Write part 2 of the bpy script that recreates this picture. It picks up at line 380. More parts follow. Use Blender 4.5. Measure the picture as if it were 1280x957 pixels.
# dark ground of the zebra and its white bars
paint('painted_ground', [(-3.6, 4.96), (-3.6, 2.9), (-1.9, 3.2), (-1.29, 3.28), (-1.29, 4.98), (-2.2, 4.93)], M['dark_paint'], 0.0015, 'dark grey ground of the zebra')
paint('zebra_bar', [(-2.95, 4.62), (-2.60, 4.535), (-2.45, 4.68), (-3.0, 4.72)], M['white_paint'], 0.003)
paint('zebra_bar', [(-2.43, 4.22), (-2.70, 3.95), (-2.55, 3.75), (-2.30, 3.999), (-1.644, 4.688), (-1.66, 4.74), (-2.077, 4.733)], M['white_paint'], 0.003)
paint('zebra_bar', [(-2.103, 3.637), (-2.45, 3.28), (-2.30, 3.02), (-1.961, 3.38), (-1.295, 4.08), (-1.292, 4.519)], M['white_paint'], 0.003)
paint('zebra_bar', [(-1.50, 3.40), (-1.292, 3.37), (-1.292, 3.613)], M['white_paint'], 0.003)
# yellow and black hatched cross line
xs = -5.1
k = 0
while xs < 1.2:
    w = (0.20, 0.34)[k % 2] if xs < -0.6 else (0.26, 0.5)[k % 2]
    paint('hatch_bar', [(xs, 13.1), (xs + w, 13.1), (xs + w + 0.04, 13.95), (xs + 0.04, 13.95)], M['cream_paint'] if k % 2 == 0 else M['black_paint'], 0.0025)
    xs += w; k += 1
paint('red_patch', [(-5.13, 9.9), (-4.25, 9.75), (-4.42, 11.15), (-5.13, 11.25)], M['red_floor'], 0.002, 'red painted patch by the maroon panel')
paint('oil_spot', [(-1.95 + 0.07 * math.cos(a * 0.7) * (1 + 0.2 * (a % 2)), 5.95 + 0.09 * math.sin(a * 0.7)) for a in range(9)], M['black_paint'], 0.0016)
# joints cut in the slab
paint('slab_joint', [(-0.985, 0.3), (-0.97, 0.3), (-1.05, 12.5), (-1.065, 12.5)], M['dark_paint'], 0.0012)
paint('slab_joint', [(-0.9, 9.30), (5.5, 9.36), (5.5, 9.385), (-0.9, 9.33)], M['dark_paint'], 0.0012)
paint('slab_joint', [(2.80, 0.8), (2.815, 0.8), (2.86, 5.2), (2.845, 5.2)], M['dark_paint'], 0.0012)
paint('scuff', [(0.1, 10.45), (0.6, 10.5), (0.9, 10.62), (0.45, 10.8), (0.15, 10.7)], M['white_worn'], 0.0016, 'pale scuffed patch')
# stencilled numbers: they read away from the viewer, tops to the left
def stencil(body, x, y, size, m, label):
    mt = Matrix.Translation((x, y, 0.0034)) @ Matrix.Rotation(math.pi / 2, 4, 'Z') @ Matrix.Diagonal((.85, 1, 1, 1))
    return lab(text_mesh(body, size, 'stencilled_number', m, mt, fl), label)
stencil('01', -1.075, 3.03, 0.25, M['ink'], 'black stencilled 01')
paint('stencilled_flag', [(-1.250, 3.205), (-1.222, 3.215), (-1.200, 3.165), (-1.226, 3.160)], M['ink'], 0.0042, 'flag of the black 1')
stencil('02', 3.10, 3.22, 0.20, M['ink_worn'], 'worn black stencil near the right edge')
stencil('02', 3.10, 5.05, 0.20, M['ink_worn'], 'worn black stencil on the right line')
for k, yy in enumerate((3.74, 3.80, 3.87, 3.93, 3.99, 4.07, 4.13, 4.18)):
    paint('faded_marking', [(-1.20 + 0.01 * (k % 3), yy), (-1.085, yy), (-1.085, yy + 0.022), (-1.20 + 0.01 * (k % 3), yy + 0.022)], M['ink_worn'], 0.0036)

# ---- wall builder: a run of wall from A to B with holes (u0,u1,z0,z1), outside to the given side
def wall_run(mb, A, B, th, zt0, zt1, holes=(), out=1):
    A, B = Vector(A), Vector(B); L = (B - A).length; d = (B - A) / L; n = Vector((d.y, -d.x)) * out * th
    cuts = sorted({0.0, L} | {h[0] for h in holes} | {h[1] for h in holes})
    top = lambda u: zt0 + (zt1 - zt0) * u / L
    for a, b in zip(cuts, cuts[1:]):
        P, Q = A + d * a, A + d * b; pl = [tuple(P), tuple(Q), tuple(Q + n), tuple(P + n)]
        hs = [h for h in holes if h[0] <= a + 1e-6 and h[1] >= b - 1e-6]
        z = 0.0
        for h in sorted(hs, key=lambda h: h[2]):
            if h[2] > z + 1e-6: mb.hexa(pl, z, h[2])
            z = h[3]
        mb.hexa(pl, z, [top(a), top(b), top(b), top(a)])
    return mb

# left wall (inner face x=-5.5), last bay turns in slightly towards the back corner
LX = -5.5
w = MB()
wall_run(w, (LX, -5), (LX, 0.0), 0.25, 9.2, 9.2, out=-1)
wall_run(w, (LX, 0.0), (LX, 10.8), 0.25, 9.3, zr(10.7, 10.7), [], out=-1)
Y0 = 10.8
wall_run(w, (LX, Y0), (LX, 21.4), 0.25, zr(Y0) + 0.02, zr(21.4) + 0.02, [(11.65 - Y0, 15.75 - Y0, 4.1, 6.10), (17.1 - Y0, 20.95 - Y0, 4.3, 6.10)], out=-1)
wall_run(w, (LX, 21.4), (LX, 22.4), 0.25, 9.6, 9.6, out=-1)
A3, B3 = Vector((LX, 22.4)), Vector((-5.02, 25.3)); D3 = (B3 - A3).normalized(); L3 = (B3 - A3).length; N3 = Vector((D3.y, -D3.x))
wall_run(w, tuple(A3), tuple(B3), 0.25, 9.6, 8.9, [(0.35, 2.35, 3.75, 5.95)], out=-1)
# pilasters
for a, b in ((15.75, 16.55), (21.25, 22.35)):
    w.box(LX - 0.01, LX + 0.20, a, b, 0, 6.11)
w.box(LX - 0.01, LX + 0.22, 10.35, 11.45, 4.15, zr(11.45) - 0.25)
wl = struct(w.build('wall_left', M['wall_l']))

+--

* [Problem requirements]: Quote the entire listing above exactly.

* [Correct result]:
Write part 2 of the bpy script that recreates this picture. It picks up at line 380. More parts follow. Use Blender 4.5. Measure the picture as if it were 1280x957 pixels.
# dark ground of the zebra and its white bars
paint('painted_ground', [(-3.6, 4.96), (-3.6, 2.9), (-1.9, 3.2), (-1.29, 3.28), (-1.29, 4.98), (-2.2, 4.93)], M['dark_paint'], 0.0015, 'dark grey ground of the zebra')
paint('zebra_bar', [(-2.95, 4.62), (-2.60, 4.535), (-2.45, 4.68), (-3.0, 4.72)], M['white_paint'], 0.003)
paint('zebra_bar', [(-2.43, 4.22), (-2.70, 3.95), (-2.55, 3.75), (-2.30, 3.999), (-1.644, 4.688), (-1.66, 4.74), (-2.077, 4.733)], M['white_paint'], 0.003)
paint('zebra_bar', [(-2.103, 3.637), (-2.45, 3.28), (-2.30, 3.02), (-1.961, 3.38), (-1.295, 4.08), (-1.292, 4.519)], M['white_paint'], 0.003)
paint('zebra_bar', [(-1.50, 3.40), (-1.292, 3.37), (-1.292, 3.613)], M['white_paint'], 0.003)
# yellow and black hatched cross line
xs = -5.1
k = 0
while xs < 1.2:
    w = (0.20, 0.34)[k % 2] if xs < -0.6 else (0.26, 0.5)[k % 2]
    paint('hatch_bar', [(xs, 13.1), (xs + w, 13.1), (xs + w + 0.04, 13.95), (xs + 0.04, 13.95)], M['cream_paint'] if k % 2 == 0 else M['black_paint'], 0.0025)
    xs += w; k += 1
paint('red_patch', [(-5.13, 9.9), (-4.25, 9.75), (-4.42, 11.15), (-5.13, 11.25)], M['red_floor'], 0.002, 'red painted patch by the maroon panel')
paint('oil_spot', [(-1.95 + 0.07 * math.cos(a * 0.7) * (1 + 0.2 * (a % 2)), 5.95 + 0.09 * math.sin(a * 0.7)) for a in range(9)], M['black_paint'], 0.0016)
# joints cut in the slab
paint('slab_joint', [(-0.985, 0.3), (-0.97, 0.3), (-1.05, 12.5), (-1.065, 12.5)], M['dark_paint'], 0.0012)
paint('slab_joint', [(-0.9, 9.30), (5.5, 9.36), (5.5, 9.385), (-0.9, 9.33)], M['dark_paint'], 0.0012)
paint('slab_joint', [(2.80, 0.8), (2.815, 0.8), (2.86, 5.2), (2.845, 5.2)], M['dark_paint'], 0.0012)
paint('scuff', [(0.1, 10.45), (0.6, 10.5), (0.9, 10.62), (0.45, 10.8), (0.15, 10.7)], M['white_worn'], 0.0016, 'pale scuffed patch')
# stencilled numbers: they read away from the viewer, tops to the left
def stencil(body, x, y, size, m, label):
    mt = Matrix.Translation((x, y, 0.0034)) @ Matrix.Rotation(math.pi / 2, 4, 'Z') @ Matrix.Diagonal((.85, 1, 1, 1))
    return lab(text_mesh(body, size, 'stencilled_number', m, mt, fl), label)
stencil('01', -1.075, 3.03, 0.25, M['ink'], 'black stencilled 01')
paint('stencilled_flag', [(-1.250, 3.205), (-1.222, 3.215), (-1.200, 3.165), (-1.226, 3.160)], M['ink'], 0.0042, 'flag of the black 1')
stencil('02', 3.10, 3.22, 0.20, M['ink_worn'], 'worn black stencil near the right edge')
stencil('02', 3.10, 5.05, 0.20, M['ink_worn'], 'worn black stencil on the right line')
for k, yy in enumerate((3.74, 3.80, 3.87, 3.93, 3.99, 4.07, 4.13, 4.18)):
    paint('faded_marking', [(-1.20 + 0.01 * (k % 3), yy), (-1.085, yy), (-1.085, yy + 0.022), (-1.20 + 0.01 * (k % 3), yy + 0.022)], M['ink_worn'], 0.0036)

# ---- wall builder: a run of wall from A to B with holes (u0,u1,z0,z1), outside to the given side
def wall_run(mb, A, B, th, zt0, zt1, holes=(), out=1):
    A, B = Vector(A), Vector(B); L = (B - A).length; d = (B - A) / L; n = Vector((d.y, -d.x)) * out * th
    cuts = sorted({0.0, L} | {h[0] for h in holes} | {h[1] for h in holes})
    top = lambda u: zt0 + (zt1 - zt0) * u / L
    for a, b in zip(cuts, cuts[1:]):
        P, Q = A + d * a, A + d * b; pl = [tuple(P), tuple(Q), tuple(Q + n), tuple(P + n)]
        hs = [h for h in holes if h[0] <= a + 1e-6 and h[1] >= b - 1e-6]
        z = 0.0
        for h in sorted(hs, key=lambda h: h[2]):
            if h[2] > z + 1e-6: mb.hexa(pl, z, h[2])
            z = h[3]
        mb.hexa(pl, z, [top(a), top(b), top(b), top(a)])
    return mb

# left wall (inner face x=-5.5), last bay turns in slightly towards the back corner
LX = -5.5
w = MB()
wall_run(w, (LX, -5), (LX, 0.0), 0.25, 9.2, 9.2, out=-1)
wall_run(w, (LX, 0.0), (LX, 10.8), 0.25, 9.3, zr(10.7, 10.7), [], out=-1)
Y0 = 10.8
wall_run(w, (LX, Y0), (LX, 21.4), 0.25, zr(Y0) + 0.02, zr(21.4) + 0.02, [(11.65 - Y0, 15.75 - Y0, 4.1, 6.10), (17.1 - Y0, 20.95 - Y0, 4.3, 6.10)], out=-1)
wall_run(w, (LX, 21.4), (LX, 22.4), 0.25, 9.6, 9.6, out=-1)
A3, B3 = Vector((LX, 22.4)), Vector((-5.02, 25.3)); D3 = (B3 - A3).normalized(); L3 = (B3 - A3).length; N3 = Vector((D3.y, -D3.x))
wall_run(w, tuple(A3), tuple(B3), 0.25, 9.6, 8.9, [(0.35, 2.35, 3.75, 5.95)], out=-1)
# pilasters
for a, b in ((15.75, 16.55), (21.25, 22.35)):
    w.box(LX - 0.01, LX + 0.20, a, b, 0, 6.11)
w.box(LX - 0.01, LX + 0.22, 10.35, 11.45, 4.15, zr(11.45) - 0.25)
wl = struct(w.build('wall_left', M['wall_l']))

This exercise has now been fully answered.